Once inside the Greensboro Post Office, patrons who take their time to look around may be impressed with what they see. The rows upon rows of glass P.O. Box windows, the clean stone floor, and high ceilings all reinforce the preserved, old-fashioned feel of the post office, a sharp contrast to the aluminum-and-plexiglass atmosphere of many newer P.O.’s. Too bad many Greensboro residents can’t ever get inside to appreciate it.

Despite (or, rather, because of) its approximately 70 years of service, the post office has never offered access to the handicapped. No wheelchair ramp sidesteps the front steps into the office; no lift or other mechanical device is available.

“Well, for me, with my prosthesis, I can take my time getting up those steps,” says elderly Greensboro resident Adelaide Hearns, who has lost the use of one of her legs. “But the people who use a wheelchair, or who have to use a walker to get around, they just can’t get in.”
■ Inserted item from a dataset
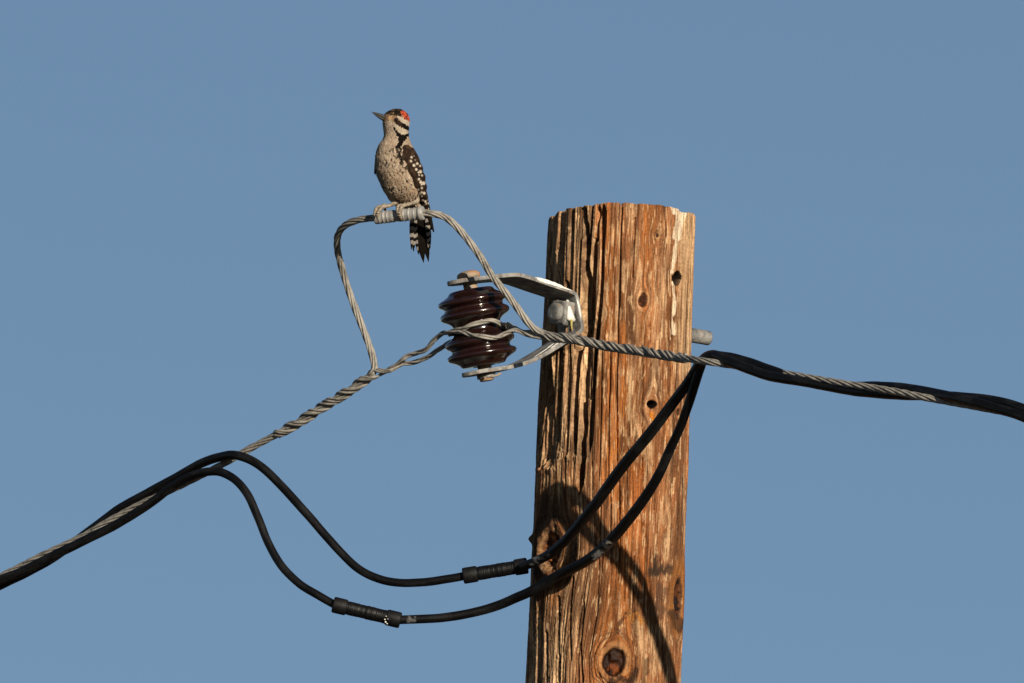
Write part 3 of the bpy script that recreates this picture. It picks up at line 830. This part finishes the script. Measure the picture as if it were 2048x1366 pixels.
# ------------------------------------------------------------------ black insulated cables
def cable(name, pts, r, label, marks=(), group='black insulated cables'):
    p = np.array([(x, y, 110 + (d - 110) * 1.356 if 1000 < x < 1599 and d > 110 else d) for x, y, d in pts], float)
    c = spline(fix(p), 3.0)
    kk = np.arange(len(c)) * 3.0
    c[:, 1] += (fbm(kk / 55, kk * 0 + len(pts), 137, 2) - .5) * 1.8; c[:, 0] += (fbm(kk / 60, kk * 0 + 5, 138, 2) - .5) * 1.6
    rr = np.interp(np.linspace(0, 1, len(c)), np.linspace(0, 1, len(r)), r) if hasattr(r, '__len__') else np.full(len(c), float(r))
    n0 = len(c); far, off = (LEFT_FAR, (0, 6 + pts[0][2] * 0, 14 if pts[0][1] < 1185 else -4)) if pts[0][0] < 0 else (RIGHT_FAR, (0, 6 if pts[0][1] < 860 else 22, -4))
    c = extend(c, far, off); pad = len(c) - n0
    rr = np.r_[np.full(pad, rr[0]), rr]; kk = np.r_[np.arange(-pad, 0) * 26.0, kk]
    rr = rr * (1 + .05 * (fbm(kk / 40, kk * 0 + 2, 139, 3) - .5))
    v, f = tube(c, rr, 18)
    n = len(c)
    col = np.ones((n, 18, 3)) * np.array([0.0028, 0.0028, 0.003])
    vv = v.reshape(n, 18, 3)
    # grey chalky abrasion along the cable
    s = np.arange(n)[:, None] * 3.0; a = np.arange(18)[None] * 3.0
    ch = smooth(.48, .72, fbm(s / 38 + len(pts) * 7, a / 7, 131, 4)) * .75
    col = col * (1 - ch[..., None]) + np.array([0.012, 0.012, 0.012]) * ch[..., None]
    for mx, my, rad, colr in marks:
        d = np.hypot(vv[..., 0] - mx, vv[..., 1] - my)
        blot = smooth(.50, .60, fbm(vv[..., 0] / 7 + 3, vv[..., 1] / 7, 133, 3) + .30 * (.55 - d / rad)) * (d < rad) * 1.0
        col = col * (1 - blot[..., None]) + np.array(colr) * blot[..., None]
    o = mk(name, W(v), f, M_CABLED, colors=col.reshape(-1, 3))
    return tag(o, label, 'cable', group)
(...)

For most public buildings, the Americans with Disabilities Act makes it illegal to operate without handicapped access. But the age and structure of the Greensboro post office means it has been “grandfathered” out of having to fulfill the Disability Act requirements. Any effort to construct a ramp would be prohibitively expensive, says Greensboro postmaster James Gillespie.
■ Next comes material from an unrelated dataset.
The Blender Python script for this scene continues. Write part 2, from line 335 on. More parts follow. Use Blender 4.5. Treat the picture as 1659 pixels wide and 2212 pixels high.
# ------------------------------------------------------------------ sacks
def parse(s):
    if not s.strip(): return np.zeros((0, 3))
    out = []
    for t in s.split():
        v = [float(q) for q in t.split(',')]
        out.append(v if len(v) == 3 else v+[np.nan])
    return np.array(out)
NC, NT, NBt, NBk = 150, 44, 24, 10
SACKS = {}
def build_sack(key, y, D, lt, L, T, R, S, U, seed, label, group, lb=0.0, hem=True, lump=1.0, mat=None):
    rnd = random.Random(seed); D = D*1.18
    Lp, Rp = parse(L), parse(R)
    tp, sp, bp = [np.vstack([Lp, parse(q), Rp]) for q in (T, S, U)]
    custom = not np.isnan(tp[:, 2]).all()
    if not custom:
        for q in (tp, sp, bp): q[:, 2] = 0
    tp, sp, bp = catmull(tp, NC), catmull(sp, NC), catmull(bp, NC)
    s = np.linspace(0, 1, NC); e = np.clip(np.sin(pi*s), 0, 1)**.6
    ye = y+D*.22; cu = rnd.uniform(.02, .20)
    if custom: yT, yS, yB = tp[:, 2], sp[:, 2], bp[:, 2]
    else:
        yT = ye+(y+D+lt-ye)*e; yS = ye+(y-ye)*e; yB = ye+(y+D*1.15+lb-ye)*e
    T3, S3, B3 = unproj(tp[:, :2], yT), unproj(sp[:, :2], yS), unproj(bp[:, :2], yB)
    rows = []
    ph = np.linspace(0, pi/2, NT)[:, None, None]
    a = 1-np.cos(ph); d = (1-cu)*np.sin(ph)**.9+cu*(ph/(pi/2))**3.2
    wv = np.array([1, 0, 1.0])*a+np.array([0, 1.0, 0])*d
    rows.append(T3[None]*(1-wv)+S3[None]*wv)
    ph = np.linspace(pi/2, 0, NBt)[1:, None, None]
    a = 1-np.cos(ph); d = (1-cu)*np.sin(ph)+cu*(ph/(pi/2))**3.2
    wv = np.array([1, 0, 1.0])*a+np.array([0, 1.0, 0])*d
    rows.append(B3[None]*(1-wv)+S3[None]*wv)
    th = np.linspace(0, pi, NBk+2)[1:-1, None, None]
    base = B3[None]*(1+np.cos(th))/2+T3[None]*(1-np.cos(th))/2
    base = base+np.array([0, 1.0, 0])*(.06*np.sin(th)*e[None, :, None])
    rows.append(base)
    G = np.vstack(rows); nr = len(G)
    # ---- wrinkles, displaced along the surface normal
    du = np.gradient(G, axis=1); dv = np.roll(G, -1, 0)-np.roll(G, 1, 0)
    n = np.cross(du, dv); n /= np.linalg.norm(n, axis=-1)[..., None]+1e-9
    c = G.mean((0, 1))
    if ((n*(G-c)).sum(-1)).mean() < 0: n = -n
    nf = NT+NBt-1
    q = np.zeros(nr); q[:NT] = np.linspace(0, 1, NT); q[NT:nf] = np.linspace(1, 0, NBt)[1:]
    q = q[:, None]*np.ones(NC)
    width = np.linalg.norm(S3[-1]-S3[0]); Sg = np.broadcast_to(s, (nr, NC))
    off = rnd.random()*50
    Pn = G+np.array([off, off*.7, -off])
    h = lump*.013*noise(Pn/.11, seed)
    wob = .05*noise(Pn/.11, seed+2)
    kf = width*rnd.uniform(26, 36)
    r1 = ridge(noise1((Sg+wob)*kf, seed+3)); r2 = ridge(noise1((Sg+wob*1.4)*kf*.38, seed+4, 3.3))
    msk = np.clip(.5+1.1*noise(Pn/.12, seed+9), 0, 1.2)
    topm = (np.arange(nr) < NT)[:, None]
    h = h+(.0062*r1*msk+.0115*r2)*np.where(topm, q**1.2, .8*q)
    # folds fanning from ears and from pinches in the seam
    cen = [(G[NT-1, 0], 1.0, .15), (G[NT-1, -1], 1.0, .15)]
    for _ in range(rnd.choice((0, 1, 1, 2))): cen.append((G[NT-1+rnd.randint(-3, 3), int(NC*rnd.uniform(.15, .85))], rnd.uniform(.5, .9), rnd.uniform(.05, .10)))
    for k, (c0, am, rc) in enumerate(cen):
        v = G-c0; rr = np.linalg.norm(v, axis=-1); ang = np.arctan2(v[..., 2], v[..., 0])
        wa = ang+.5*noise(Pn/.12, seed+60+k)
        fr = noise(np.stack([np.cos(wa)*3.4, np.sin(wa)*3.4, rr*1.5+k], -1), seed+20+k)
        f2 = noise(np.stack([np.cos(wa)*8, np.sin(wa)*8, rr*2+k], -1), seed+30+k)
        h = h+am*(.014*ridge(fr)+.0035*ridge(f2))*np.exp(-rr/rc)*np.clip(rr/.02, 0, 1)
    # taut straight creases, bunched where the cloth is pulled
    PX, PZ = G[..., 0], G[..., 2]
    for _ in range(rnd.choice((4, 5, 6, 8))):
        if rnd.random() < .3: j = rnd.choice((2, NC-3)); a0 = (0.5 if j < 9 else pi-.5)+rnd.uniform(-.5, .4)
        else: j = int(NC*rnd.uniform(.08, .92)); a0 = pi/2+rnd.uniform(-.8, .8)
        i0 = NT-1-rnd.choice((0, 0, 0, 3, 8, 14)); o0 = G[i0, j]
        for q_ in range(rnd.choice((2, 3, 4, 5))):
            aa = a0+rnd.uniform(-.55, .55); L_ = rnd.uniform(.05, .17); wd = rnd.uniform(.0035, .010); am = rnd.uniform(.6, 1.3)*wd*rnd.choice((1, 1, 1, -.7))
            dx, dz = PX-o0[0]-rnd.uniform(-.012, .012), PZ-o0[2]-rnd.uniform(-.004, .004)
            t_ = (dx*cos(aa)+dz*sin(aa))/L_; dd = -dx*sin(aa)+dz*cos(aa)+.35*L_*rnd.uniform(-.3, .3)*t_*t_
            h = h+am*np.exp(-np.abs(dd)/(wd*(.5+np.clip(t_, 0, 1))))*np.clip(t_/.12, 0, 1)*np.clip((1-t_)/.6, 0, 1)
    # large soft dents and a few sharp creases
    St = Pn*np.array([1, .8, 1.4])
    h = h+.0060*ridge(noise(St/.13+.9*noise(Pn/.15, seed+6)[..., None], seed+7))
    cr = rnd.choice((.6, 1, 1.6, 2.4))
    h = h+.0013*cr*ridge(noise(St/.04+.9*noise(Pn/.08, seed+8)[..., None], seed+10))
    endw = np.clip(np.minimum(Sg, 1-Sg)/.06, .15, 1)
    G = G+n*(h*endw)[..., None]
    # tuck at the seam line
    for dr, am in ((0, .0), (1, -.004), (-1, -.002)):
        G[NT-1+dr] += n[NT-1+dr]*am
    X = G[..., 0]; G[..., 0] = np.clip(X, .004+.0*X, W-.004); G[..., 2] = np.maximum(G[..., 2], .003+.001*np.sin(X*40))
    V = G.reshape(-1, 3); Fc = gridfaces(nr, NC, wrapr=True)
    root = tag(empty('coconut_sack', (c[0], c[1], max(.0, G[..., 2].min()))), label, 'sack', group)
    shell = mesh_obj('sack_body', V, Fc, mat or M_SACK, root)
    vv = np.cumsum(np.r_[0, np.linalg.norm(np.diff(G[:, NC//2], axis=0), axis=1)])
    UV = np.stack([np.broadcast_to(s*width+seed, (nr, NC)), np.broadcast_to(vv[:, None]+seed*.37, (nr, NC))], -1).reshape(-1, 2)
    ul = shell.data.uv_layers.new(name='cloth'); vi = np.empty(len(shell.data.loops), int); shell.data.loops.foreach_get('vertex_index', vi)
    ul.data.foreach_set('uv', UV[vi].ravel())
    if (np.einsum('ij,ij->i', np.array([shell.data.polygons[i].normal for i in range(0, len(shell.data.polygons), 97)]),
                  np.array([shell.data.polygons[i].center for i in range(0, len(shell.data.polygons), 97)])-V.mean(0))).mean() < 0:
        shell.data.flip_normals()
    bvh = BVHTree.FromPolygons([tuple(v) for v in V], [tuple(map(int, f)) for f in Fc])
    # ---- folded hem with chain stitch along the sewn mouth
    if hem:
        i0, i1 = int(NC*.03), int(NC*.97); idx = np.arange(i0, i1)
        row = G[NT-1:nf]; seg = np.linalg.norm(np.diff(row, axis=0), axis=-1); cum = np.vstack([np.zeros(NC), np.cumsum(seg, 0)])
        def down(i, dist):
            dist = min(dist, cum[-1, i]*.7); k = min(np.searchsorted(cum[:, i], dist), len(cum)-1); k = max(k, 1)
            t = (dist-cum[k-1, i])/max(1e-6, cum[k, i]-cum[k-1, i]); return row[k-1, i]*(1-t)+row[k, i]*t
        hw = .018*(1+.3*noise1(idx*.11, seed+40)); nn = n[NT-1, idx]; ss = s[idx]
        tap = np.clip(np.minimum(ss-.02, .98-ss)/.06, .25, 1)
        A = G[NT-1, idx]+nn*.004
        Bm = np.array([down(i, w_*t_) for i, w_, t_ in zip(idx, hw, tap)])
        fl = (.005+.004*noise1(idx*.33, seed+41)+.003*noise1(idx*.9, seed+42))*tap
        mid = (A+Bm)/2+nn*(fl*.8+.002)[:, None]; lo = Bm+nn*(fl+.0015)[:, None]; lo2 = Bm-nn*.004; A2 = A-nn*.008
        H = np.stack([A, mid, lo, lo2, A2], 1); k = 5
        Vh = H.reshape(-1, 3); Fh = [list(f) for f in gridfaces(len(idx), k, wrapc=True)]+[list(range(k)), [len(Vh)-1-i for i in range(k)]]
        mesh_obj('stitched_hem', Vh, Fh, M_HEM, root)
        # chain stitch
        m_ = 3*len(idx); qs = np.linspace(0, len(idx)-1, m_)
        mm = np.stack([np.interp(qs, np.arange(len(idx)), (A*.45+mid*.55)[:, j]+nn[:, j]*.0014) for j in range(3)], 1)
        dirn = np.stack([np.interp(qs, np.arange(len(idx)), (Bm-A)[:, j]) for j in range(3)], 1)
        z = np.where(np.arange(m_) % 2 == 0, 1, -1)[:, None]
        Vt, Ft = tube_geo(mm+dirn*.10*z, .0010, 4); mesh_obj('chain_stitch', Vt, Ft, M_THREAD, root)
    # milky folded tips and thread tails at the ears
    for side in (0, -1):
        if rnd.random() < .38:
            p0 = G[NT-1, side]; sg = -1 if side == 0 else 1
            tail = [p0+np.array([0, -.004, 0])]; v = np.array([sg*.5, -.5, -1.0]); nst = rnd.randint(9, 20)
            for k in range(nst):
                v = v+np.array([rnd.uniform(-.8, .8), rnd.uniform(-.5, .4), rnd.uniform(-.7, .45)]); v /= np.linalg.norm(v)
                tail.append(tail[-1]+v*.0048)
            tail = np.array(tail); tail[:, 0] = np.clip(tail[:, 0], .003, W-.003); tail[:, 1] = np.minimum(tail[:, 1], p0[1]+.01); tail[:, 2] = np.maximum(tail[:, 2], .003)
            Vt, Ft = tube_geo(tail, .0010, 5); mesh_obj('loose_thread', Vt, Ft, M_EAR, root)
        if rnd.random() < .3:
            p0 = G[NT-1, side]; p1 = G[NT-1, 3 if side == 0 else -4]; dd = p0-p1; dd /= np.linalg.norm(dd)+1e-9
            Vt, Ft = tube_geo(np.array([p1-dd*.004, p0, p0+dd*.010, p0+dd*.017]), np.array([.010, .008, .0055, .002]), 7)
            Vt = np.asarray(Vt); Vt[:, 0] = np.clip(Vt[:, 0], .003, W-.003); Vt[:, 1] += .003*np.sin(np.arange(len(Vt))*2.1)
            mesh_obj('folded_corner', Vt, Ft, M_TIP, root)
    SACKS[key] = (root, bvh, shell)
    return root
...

“The building is so old, and is built so close to the street,” he says, “it makes it very, very difficult to get anything built.”

During his recent public meeting at the Magnolia Restaurant in Greensboro, Senator Richard Shelby was told about the post office’s “grandfathered” status and asked if anything could be done. Even the Senator had no easy answers to the problem, acknowledging that only real solution might be to build a new post office. For obvious financial and preservationist reasons, this seems unlikely.

Gillespie acknowledged the problem and wanted to assure residents that the city and the post office’s staff would be doing the best they could to play the unfortunate hand they’ve been dealt.

“The city is putting up a handicapped sign for some of the parking spaces,” Gillespie said, a step that officials at Greensboro’s City Hall confirmed would be done by the weekend. “We are willing to do whatever we can to help those with hardship…if residents will honk their horns a couple of times after parking their car, we will come out to assist them.”

Hearns, however, had her doubts as to the efficiency of the post office’s staff’s abilities to help those waiting by their vehicles.

“That’s not feasible,” she said. “I went to the post office the other day and there were 8 to 10 people in line. They couldn’t both [go outside] and work the window. That’s just something to say.”

Hearns also noted (as did the resident who addressed Shelby on the matter) that even those who can make it up the steep front steps still have to deal with not one but two consecutive weighty doors.

“Those doors are real heavy,” she said. “They’re not easy to get open.”

The doors are just one more aspect of the unfortunate current situation. Gillespie expressed some optimism, though, that things may change in the future. He said that a “study” has been commissioned by higher-ups in government to determine if any reasonable hope for building a ramp exists.

“Washington has been calling,” he said.